Round Up Guitars

1955 Gretsch Round Up

Color: Orange, Rating: 9.00, Sold (ID# 00004)
Call to Inquire: (818) 222-4113

The Cowboy's Dream Guitar!

This 13 1/4-inch-wide semi-solid body guitar weighs just 7.30 lbs. and has a nice, fat nut width of just under 1 11/16 inches and a scale length of 24 1/2 inches. Chambered mahogany body with a "G" branded into the front and with studded leather tooled with Western motifs around the sides, mahogany neck, and bound rosewood fretboard with 22 frets and inlaid pearl hump-top block position markers. Headstock with inlaid pearl Gretsch "T-roof" logo and pearl horseshoe inlay. Individual Grover StaTite tuners with oval metal buttons. Two DeArmond single-coil pickups, with an outputs of 3.10k, and 3.09k. Tortoiseshell pickguard with engraved steer's head. Four controls (master tone and two individual volume controls on lower treble bout, one master volume control on cutaway bout) and one three-way selector switch on upper bass bout. Metal knobs with cross-hatch pattern on sides and arrow on top. Melita Synchro-Sonic bridge and G-hole flat tailpiece with Western-style belt buckle covering the string anchors. All hardware gold-plated. Apart from some extremely minor belt-buckle wear on the back of the body, this is an exceptionally clean and original example. Housed in its original white leather "cowboy" case trimmed with "western-style" embossed brown leather, interior with red plush lining and Gretsch ribbon intact. The guitar also has the the following original (1955) ‘tags’…Gretsch inspection tag; Gretsch Guarantee Registration Card; Melita Bridge Directions for use; Gretsch instruction booklet; Gretsch Gold hang tag; Gretsch Guitar polishing cloth instructions; Gretsch Guitar polishing cloth plastic bag; Gretsch Guarantee in original Gretsch envelope.

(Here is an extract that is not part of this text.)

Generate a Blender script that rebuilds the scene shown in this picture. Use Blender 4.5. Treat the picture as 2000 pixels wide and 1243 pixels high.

Aimed at the rising number of country players, Gretsch adorned the Round Up with unrelenting Western decoration. "The Round Up had a steer's head logo on the headstock and pickguard. There were various Western motifs (mostly steer's heads and cacti) engraved into the block fingerboard markers. A belt buckle with a homely wagon-train scene was attached to the tailpiece. There was even a big G (for Gretsch) actually branded into the front of the 'Western' orange-finish body, which had metal-studded leather stuck around its sides embossed with yet more cacti and steer's heads. And to hang all this from the shoulders of the adoring new owner, the guitar came with a leather strap encrusted with rhinestones and decked out the obligatory steers and cacti. Subtle it was not. Gretsch optimistically described the Round Up as having 'masculine beauty'" (Tony Bacon and Paul Day, The Gretsch Book, p. 22).